Restaurants that show pots and pans mean business, as do those that display china. Thoughts of past gemütlich taverns and cuckoo clock-lodges bring visions of painted ceramic plates, but today’s up-to-date places for nosh seem to favour all-white displays. The gal thinks of the kitchen restaurant at W Hong Kong, and the Jumeirah Frankfurt’s Max on One. And now she thinks of another luxury hotel, The PuLi in Shanghai, where the standing display of white bowls is functional. Help yourself, to the size you want.
This is part of a memorable, almost sensual, breakfast experience. Take a series of fairly-dark, mostly-wood rooms, and wicker-covered tables big enough for you to spread out – an essential ingredient for any meal, especially when you, like those around you, have at least one device. You could almost say that admission requirements for entry to the hallowed sanctuary of this restaurant, called Jing’An after the temple 100 yards away, are an aesthetic awareness, and an iPad, whatever size.

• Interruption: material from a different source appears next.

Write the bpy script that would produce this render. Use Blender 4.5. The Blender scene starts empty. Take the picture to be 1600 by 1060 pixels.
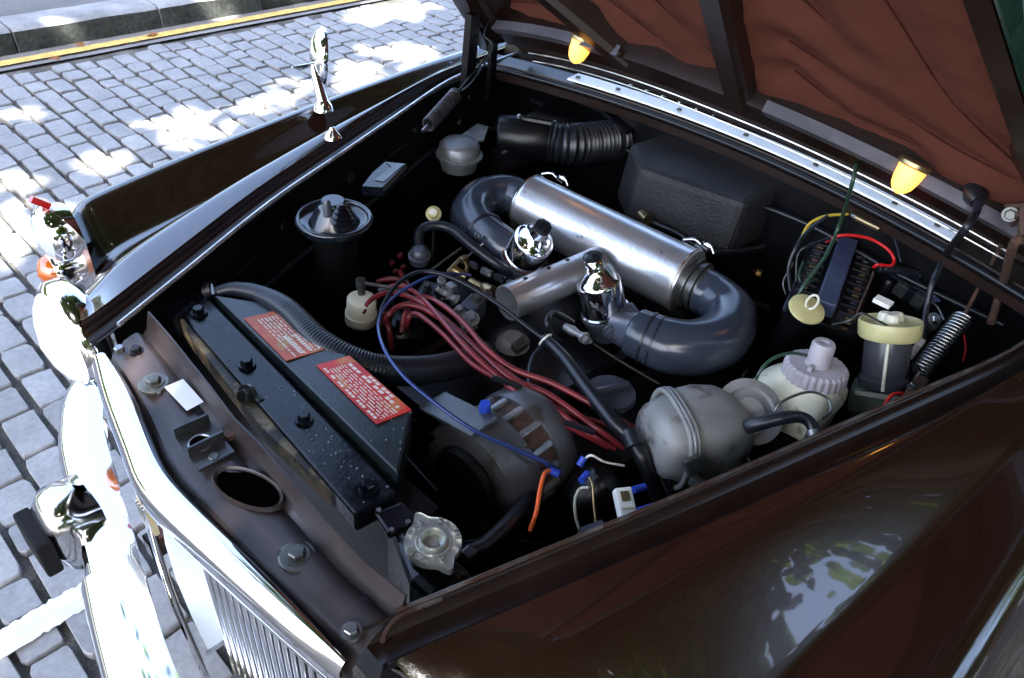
import bpy, bmesh, math, random
from math import sin, cos, pi, radians, sqrt
from mathutils import Vector as V, Matrix, noise
random.seed(7)
S = bpy.context.scene
COL = S.collection

# ------------------------------------------------------------------ camera
LENS = 1202.464
CAM = V((0.22, 0.67, 1.65))
_r = V((1400, -830, LENS)).normalized(); _s = V((-1730, -1176, LENS)).normalized()
AX, AY = -_r, -_s
AZ = AX.cross(AY)
right = V((AX[0], AY[0], AZ[0])); down = V((AX[1], AY[1], AZ[1])); fwd = V((AX[2], AY[2], AZ[2]))
cd = bpy.data.cameras.new("camera"); cam = bpy.data.objects.new("camera", cd); COL.objects.link(cam)
up, back = -down, -fwd
cam.matrix_world = Matrix(((right[0], up[0], back[0], CAM[0]), (right[1], up[1], back[1], CAM[1]), (right[2], up[2], back[2], CAM[2]), (0, 0, 0, 1)))
cd.sensor_width = 36; cd.lens = LENS / 1600 * 36; cd.clip_start = 0.02; cd.clip_end = 2000
S.camera = cam

# ------------------------------------------------------------------ light
SUN = V((0.62, 0.30, 1.0)).normalized()
w = bpy.data.worlds.new("World"); S.world = w; w.use_nodes = True
nt = w.node_tree; sky = nt.nodes.new("ShaderNodeTexSky"); sky.sky_type = 'NISHITA'; sky.sun_disc = False
sky.dust_density = 3.0; sky.ozone_density = 0.5; sky.air_density = 0.9; sky.sun_elevation = math.asin(SUN.z); sky.sun_rotation = math.atan2(SUN.x, SUN.y)
bg = nt.nodes["Background"]; nt.links.new(sky.outputs[0], bg.inputs[0]); bg.inputs[1].default_value = 0.15
sl = bpy.data.lights.new("sun", 'SUN'); sl.energy = 4.0; sl.angle = radians(0.55); sl.color = (1.0, 0.95, 0.87)
so = bpy.data.objects.new("sun", sl); COL.objects.link(so); so.rotation_euler = SUN.to_track_quat('Z', 'Y').to_euler()
S.view_settings.view_transform = 'Standard'; S.view_settings.look = 'None'
S.view_settings.exposure = 2.88; S.view_settings.gamma = 1
S.view_settings.use_curve_mapping = False
S.render.engine = 'CYCLES'; S.cycles.max_bounces = 8; S.cycles.use_denoising = True

# ------------------------------------------------------------------ measuring aids: a point of the photograph at a known height
def ray(px, py):
    a = V((px - 800, py - 530, LENS))
    return V((AX.dot(a), AY.dot(a), AZ.dot(a)))
def P(px, py, z):
    d = ray(px, py); return CAM + d * ((z - CAM.z) / d.z)
def PX(px, py, x):
    d = ray(px, py); return CAM + d * ((x - CAM.x) / d.x)
def PY(px, py, y):
    d = ray(px, py); return CAM + d * ((y - CAM.y) / d.y)
def rp(p, pix):
    return pix * (p - CAM).dot(fwd) / LENS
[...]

The music is soft, the buffet is copious, the jams are home-made, served in white pots. The coffee, in big cups, is outstanding. The view is part of the multi-sense experience. Look through the vertical blinds that are ubiquitous, and unmoveable, throughout The PuLi. Just as in the gym, on another floor, you look through the beautiful Jing’An Park, with the temple at the far end. In my case, of course, I had already been running round the park, dodging the groups of senior citizens doing tai-chi or fan-dance classes.

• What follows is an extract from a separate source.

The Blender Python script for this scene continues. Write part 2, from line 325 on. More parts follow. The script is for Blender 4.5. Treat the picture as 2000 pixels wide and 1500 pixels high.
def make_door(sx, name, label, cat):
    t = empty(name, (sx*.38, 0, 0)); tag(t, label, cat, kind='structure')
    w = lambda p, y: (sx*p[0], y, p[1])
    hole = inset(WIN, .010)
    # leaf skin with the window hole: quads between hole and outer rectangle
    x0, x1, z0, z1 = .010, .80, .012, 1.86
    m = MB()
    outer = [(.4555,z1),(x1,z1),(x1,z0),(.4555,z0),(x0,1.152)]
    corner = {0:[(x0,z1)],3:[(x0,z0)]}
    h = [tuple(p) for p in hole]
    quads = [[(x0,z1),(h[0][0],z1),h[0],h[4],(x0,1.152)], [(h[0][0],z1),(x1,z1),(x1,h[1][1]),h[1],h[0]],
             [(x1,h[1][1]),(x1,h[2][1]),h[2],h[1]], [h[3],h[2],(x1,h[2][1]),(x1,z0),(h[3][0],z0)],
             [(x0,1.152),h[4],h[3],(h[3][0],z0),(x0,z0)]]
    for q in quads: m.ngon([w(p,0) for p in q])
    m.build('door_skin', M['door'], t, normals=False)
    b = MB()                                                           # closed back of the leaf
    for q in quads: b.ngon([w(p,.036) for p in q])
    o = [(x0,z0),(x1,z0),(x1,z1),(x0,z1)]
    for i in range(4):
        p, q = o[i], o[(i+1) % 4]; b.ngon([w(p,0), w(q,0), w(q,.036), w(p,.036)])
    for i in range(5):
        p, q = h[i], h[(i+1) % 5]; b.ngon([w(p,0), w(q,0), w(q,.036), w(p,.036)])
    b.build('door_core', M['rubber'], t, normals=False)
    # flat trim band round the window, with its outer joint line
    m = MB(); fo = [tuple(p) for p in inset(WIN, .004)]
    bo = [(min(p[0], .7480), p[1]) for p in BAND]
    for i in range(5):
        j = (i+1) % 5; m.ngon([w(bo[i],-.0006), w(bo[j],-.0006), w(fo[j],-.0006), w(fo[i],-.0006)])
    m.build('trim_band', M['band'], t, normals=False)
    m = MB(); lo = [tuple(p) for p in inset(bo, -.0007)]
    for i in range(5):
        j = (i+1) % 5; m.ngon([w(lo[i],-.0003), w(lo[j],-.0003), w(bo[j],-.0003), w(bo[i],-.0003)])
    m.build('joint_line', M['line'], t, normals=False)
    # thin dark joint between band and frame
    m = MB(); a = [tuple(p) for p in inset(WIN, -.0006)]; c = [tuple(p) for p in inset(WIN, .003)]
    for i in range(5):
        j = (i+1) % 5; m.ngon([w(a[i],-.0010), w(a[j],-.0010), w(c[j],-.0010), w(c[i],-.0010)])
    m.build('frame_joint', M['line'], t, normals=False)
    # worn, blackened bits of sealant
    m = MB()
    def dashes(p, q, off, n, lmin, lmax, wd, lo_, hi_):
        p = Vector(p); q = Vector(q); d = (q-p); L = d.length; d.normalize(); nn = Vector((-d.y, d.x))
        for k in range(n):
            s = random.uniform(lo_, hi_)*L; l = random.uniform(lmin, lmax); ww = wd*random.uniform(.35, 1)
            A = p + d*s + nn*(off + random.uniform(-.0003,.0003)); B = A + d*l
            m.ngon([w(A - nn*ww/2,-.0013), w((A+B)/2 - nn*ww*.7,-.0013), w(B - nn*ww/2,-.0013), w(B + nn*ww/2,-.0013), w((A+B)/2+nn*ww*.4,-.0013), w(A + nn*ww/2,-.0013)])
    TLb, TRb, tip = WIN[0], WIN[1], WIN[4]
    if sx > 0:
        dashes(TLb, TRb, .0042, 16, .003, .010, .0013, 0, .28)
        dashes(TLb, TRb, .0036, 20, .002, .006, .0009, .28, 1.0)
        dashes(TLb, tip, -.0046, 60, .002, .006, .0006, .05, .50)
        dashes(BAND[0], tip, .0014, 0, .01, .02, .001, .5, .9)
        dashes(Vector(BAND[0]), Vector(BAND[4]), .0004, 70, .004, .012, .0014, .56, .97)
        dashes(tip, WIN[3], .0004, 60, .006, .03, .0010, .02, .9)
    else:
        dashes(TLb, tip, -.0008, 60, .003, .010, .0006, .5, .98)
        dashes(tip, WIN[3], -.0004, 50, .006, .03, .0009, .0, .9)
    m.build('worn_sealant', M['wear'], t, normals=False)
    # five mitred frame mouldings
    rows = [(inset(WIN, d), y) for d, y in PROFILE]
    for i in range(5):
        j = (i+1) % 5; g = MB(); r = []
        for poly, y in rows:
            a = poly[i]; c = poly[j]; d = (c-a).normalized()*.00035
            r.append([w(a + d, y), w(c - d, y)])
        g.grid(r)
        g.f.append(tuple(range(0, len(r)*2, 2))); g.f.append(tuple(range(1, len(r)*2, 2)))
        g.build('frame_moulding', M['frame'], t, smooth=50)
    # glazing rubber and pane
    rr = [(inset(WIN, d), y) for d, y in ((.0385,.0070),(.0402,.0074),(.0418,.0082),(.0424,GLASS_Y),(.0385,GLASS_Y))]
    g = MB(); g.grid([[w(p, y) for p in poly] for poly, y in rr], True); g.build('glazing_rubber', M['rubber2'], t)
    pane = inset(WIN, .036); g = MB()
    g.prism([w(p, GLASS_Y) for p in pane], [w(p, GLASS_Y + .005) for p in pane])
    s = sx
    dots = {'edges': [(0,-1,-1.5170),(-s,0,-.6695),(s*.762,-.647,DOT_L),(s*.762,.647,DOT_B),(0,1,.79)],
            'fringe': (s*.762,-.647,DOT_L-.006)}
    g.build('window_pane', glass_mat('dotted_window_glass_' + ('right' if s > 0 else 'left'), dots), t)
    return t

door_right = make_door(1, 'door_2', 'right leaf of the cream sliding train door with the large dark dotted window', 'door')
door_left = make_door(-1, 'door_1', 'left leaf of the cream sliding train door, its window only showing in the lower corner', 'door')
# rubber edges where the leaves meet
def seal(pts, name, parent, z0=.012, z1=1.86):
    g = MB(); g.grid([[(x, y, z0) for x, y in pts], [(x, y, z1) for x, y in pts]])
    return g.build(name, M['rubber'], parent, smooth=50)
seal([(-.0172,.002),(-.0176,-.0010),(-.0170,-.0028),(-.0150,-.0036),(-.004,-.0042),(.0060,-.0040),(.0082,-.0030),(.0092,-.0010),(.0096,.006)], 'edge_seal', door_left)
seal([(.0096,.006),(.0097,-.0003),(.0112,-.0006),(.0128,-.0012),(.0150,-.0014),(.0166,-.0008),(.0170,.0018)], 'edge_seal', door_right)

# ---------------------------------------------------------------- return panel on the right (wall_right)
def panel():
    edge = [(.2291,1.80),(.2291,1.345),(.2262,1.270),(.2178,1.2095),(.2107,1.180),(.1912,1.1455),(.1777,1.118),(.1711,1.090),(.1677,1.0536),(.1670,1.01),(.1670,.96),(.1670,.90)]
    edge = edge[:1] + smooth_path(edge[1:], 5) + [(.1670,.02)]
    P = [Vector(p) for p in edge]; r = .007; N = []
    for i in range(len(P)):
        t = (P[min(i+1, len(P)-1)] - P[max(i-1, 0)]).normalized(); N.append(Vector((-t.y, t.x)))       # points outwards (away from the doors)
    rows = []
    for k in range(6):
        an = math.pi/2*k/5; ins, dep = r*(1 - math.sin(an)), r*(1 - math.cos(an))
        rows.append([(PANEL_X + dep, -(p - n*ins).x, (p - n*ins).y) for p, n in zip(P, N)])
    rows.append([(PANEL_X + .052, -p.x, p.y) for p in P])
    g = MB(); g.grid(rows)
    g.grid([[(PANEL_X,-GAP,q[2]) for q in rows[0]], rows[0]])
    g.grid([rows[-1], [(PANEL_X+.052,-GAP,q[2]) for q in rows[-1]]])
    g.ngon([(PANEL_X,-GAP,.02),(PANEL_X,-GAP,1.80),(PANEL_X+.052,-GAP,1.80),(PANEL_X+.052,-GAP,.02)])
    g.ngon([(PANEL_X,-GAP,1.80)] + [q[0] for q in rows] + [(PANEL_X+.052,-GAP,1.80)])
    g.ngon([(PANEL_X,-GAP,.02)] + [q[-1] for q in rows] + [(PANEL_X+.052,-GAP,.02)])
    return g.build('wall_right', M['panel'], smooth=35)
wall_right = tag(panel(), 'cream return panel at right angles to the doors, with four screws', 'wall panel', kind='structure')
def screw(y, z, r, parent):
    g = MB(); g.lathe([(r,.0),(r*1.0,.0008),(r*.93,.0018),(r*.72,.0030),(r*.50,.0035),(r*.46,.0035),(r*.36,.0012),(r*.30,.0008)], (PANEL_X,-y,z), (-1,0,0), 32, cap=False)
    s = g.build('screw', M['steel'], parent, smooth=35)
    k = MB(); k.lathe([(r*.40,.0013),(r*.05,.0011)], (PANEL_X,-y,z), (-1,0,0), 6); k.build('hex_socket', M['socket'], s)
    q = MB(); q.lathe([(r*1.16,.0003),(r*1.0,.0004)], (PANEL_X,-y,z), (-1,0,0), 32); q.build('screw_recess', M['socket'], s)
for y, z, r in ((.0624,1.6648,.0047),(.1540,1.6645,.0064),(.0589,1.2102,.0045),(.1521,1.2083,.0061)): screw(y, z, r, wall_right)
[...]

I needed to. Dinner last night was a strong element of this sensual stay. Start with glasses of Laurent-Perrier on the wood-and-greenery terrace leading off the lobby. Move up to Jing’An to see what the Aussie chef suggests tonight. Two of us share a Black Angus rib from New South Wales, which obviously needs a local wine (Wynn Coonawarra Shiraz 2011). Three of us share a creation that flips any sense, a mélange of chopped strawberry, celery, olive oil and sheep’s milk sorbet.

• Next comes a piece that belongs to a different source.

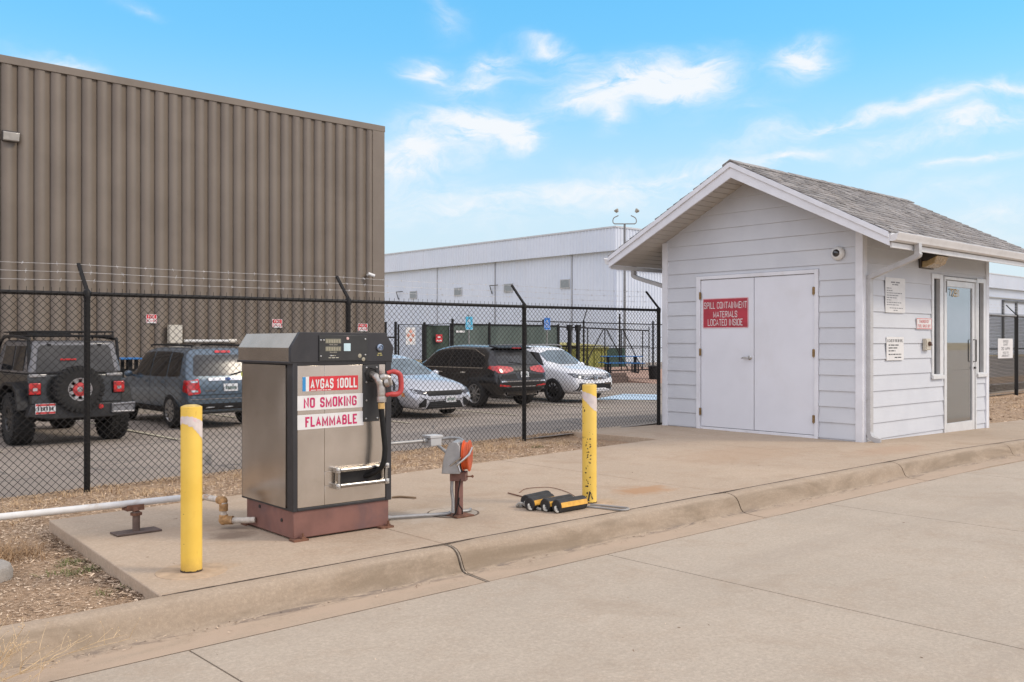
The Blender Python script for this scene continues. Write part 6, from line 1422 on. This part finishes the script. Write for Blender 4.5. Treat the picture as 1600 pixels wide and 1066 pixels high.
# ---- black off road car with spare wheel
J = thing('off_road_car', 'dark boxy off road car with a roof rack and a spare wheel on its tailgate', 'car', (5.31, 17.10, LZ), R(90))
jb = paint('gunmetal_paint', (.026, .027, .026), .3, .3, dust=.08); jt = paint('hardtop_grey', (.13, .13, .137), .25, .35, dust=.05)
m = MB()
m.hexa([(.16, -.77, .70), (2.85, -.77, .70), (2.85, .77, .70), (.16, .77, .70), (.20, -.80, 1.23), (2.85, -.80, 1.23), (2.85, .80, 1.23), (.20, .80, 1.23)])
m.hexa([(2.85, -.60, .80), (4.0, -.55, .80), (4.0, .55, .80), (2.85, .60, .80), (2.85, -.66, 1.22), (4.02, -.52, 1.14), (4.02, .52, 1.14), (2.85, .66, 1.22)])
m.box((.4, -.5, .5), (4.0, .5, .72))
jbo = m.build('body', jb, J, bevel=.035, seg=3)
m = MB(); m.hexa([(.22, -.785, 1.232), (2.55, -.785, 1.232), (2.55, .785, 1.232), (.22, .785, 1.232), (.36, -.70, 1.81), (2.05, -.70, 1.83), (2.05, .70, 1.83), (.36, .70, 1.81)])
ht = m.build('hardtop', jt, J, bevel=.05, seg=3)
nb = Vector((-.578, 0, .14)).normalized()
def jrear(y, z, o): k = (z - 1.232) / .578; return Vector((.22 + .14 * k, y, z)) + nb * o
m = MB(); m.hexa([jrear(y, z, o) for z, o in ((1.27, .004), (1.27, .014), ) for y, z in ((0, 0),)] * 4) if False else None
P = [(-.66, 1.27), (.66, 1.27), (.60, 1.69), (.56, 1.73), (-.56, 1.73), (-.60, 1.69)]
lo = [m.b.verts.new(jrear(y, z, .004)) for y, z in P]; hi = [m.b.verts.new(jrear(y, z, .016)) for y, z in P]
m._f(hi); m._f(lo[::-1])
for i in range(len(P)): m._f([lo[i], lo[(i + 1) % len(P)], hi[(i + 1) % len(P)], hi[i]])
rw = m.build('rear_window', carglass('jeep_rear_glass', (.06, .058, .055), .1, .1), J)
for y in (-.42, .42):
    m = MB(); m.box((.32, y - .03, 1.66), (.36, y + .03, 1.76)); m.build('glass_hinge', darktrim_m, rw)
m = MB(); m.box((.235, .26, 1.47), (.262, .0, 1.50)); m.build('brake_light', redlens_m, J)
for y0 in (-.78, .50):
    m = MB(); m.box((.175, y0, 1.18), (.215, y0 + .28, 1.235)); m.build('tailgate_rail', rim_m, J, bevel=.01)
for sg in (1, -1):
    for x0, x1 in ((.55, 1.15), (1.25, 1.95)):
        m = MB()
        def js(x, z, o): k = (z - 1.232) / .59; return (x, sg * (.785 - .085 * k + o), z)
        Q = [(x0, 1.29), (x1, 1.29), (x1 - (.0 if x1 < 1.9 else .10), 1.72), (x0, 1.72)]
        lo = [m.b.verts.new(js(x, z, .002)) for x, z in Q]; hi = [m.b.verts.new(js(x, z, .012)) for x, z in Q]; m._f(hi); m._f(lo)
        for i in range(4): m._f([lo[i], lo[(i + 1) % 4], hi[(i + 1) % 4], hi[i]])
        m.build('side_window', tint_m, J)
    m = MB(); m.tube(bez([(.30, sg * .75, 1.25), (.36, sg * .74, 1.78), (.5, sg * .73, 1.85), (2.0, sg * .73, 1.87), (2.35, sg * .78, 1.45)], 5), .028, 8); m.build('side_rail', darktrim_m, J)
    m = MB(); m.box((.145, sg * .70 - .11, .87), (.20, sg * .70 + .11, 1.10)); tl = m.build('tail_light', darktrim_m, J, bevel=.02)
    m = MB(); m.box((.12, sg * .70 - .095, .885), (.15, sg * .70 + .095, 1.085)); m.build('red_lens', redlens_m, tl, bevel=.012)
    m = MB(); m.box((.112, sg * .70 - .035, .95), (.122, sg * .70 + .035, 1.0)); m.build('clear_lens', clearlens_m, tl)
    # wide flares over each wheel
    for wx in (.80, 3.75):
        m = MB(); m.prism([(wx - .62, .62), (wx - .50, .98), (wx - .28, 1.08), (wx + .28, 1.08), (wx + .52, .98), (wx + .66, .60), (wx + .60, .60), (wx + .46, .93), (wx + .25, 1.03), (wx - .25, 1.03), (wx - .44, .93), (wx - .56, .62)], 'y', min(sg * .70, sg * .97), max(sg * .70, sg * .97)); m.build('fender_flare', darktrim_m, J, bevel=.01)
    m = MB(); m.box((2.35, sg * .86, 1.22), (2.45, sg * 1.06, 1.42)); m.build('mirror', darktrim_m, J, bevel=.03)
    m = MB(); m.tube([(-.055, (.16 if sg > 0 else -.33), .655), (-.035, (.16 if sg > 0 else -.33), .655)], .042, 16); m.build('bumper_light', redlens_m, J)
m = MB(); m.prism([(-.86, .52), (-.80, .72), (.80, .72), (.86, .52), (.5, .46), (-.5, .46)], 'x', -.035, .17); m.build('rear_bumper', M('bumper_steel', (.022, .022, .023), .45, .2, var=.2, scale=5, dirt=(.09, .08, .07), dirt_amt=.25), J, bevel=.02)
m = MB(); m.tube([(-.05, -.52, .55), (-.05, -.90, .55), (-.05, -.92, .70), (-.05, -.52, .68), (-.05, -.52, .55)], .022, 8); m.box((-.045, -.90, .56), (-.03, -.53, .68)); m.build('bumper_step', M('step_grey', (.24, .24, .25), .4, .5, var=.1), J)
m = MB(); m.box((-.05, .42, .56), (-.036, .74, .74)); pl_ = m.build('licence_plate', plate_m, J, bevel=.003)
m = MB()
for z0, z1 in ((.70, .735), (.565, .60)): m.quad((-.052, .425, z0), (-.052, .735, z0), (-.052, .735, z1), (-.052, .425, z1))
m.build('plate_band', M('plate_red', (.50, .05, .05), .5), pl_, fix=False)
m = MB()
for k in range(6): m.quad((-.052, .455 + k * .045, .62), (-.052, .482 + k * .045, .62), (-.052, .482 + k * .045, .685), (-.052, .455 + k * .045, .685))
m.build('plate_print', ink_m, pl_, fix=False)
wp = wheel(J, .445, .33, dkrim_m, 8, .5, True)
for i, (wx, sg) in enumerate(((.80, 1), (.80, -1), (3.75, 1), (3.75, -1))):
    o = wp if i == 0 else copy_tree(wp, J); o.location = (wx, sg * .80, .445); o.rotation_euler = (0, .3 * i, 0 if sg > 0 else math.pi)
sw = bpy.data.objects.new('spare_wheel', None); COL.objects.link(sw); sw.parent = J; sw.scale = (.9, .9, .9); sw.location = (.03, .03, .965); sw.rotation_euler = (0, 0, R(90))
tmp = wheel(J, .445, .28, M('bead_silver', (.45, .44, .43), .35, .8), 8, .5, True)
for ch in list(tmp.children): ch.parent = sw
bpy.data.objects.remove(tmp)
m = MB(); m.lathe([(0, .08), (.13, .08), (.135, .125), (.06, .135), (.055, .1), (0, .1)], (0, 0, 0), (0, 1, 0), 20); m.build('hub', M('red_hub', (.45, .04, .04), .45), sw)
m = MB()
for k in range(14): a = 2 * math.pi * k / 14; m.sphere((.185 * math.cos(a), .132, .185 * math.sin(a)), .014, 1)
m.build('bolts', rim_m, sw)
m = MB(); z0 = 1.90
m.tube([(.32, -.66, z0), (2.3, -.66, z0), (2.3, .66, z0), (.32, .66, z0), (.32, -.66, z0)], .018, 6); m.tube([(.32, -.66, z0 + .075), (2.3, -.66, z0 + .075), (2.3, .66, z0 + .075), (.32, .66, z0 + .075), (.32, -.66, z0 + .075)], .014, 6)
for k in range(10): y = -.66 + 1.32 * k / 9; m.tube([(.32, y, z0), (.32, y, z0 + .075)], .010, 5); m.box((.33, y - .03, z0 - .01), (2.29, y + .03, z0 + .006))
for x in (.5, 1.3, 2.1):
    for y in (-.62, .62): m.tube([(x, y, 1.84), (x, y, z0)], .016, 6)
m.box((.9, -.1, z0 + .01), (2.1, .62, z0 + .06)); m.build('roof_rack', darktrim_m, J)
m = MB(); m.box((.6, -.45, .38), (4.1, .45, .5)); m.tube([(.80, -.75, .44), (.80, .75, .44)], .05, 8); m.sphere((.80, .1, .43), .14, 2); m.tube([(3.75, -.75, .44), (3.75, .75, .44)], .05, 8); m.tube([(.12, -.4, .45), (.6, -.4, .45)], .07, 10); m.build('chassis', arch_m, J)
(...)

See what I mean? I almost flew as an angel, up to suite 2315, passing white statuettes of, well, could-be archangels stuck on to the wood corridor walls. 2315 is design perfection, not only feng shui but pure taste (even the customized Organic Tibetan Roseroot toiletries fit the culture, and the simple colour palette of dull wood, some grey, some muted green and the pale honey of the minimalist bathroom). I leave the blinds ‘open’, for the Park view at sunrise.
At that hour the lobby, a unique concept with shiny black floor tiles end to end, seems empty, but turn through 90 degrees and you face over the Long Bar, a full 100 feet. As you look, to its left it is indeed a bar. Progress along to the right, past a café area, and you come to front desk (the concierge sits at a normal table in an adjacent library, with real books right up to the high ceiling). Behind the Long Bar are yet more sightings of Jing’An Park.
This particular week everybody who is anybody in the world of top-end travel, especially in Asia, is here in Shanghai, for the annual International Luxury Travel Market ILTM Asia. The discerning have at least called in to this particular luxury hotel, to ooh and aah, and many wish they had had more time. As I leave I am farewelled by the statues by the door and Pramod Ranjan, owner of the Vivanta by Taj in Coorg that Travel + Leisure South-East Asia currently has on its cover, and by Jan Tibaldi. I last saw him, actually, in India (Udaipur) and now he is conductor of the symphony orchestra that is The PuLi.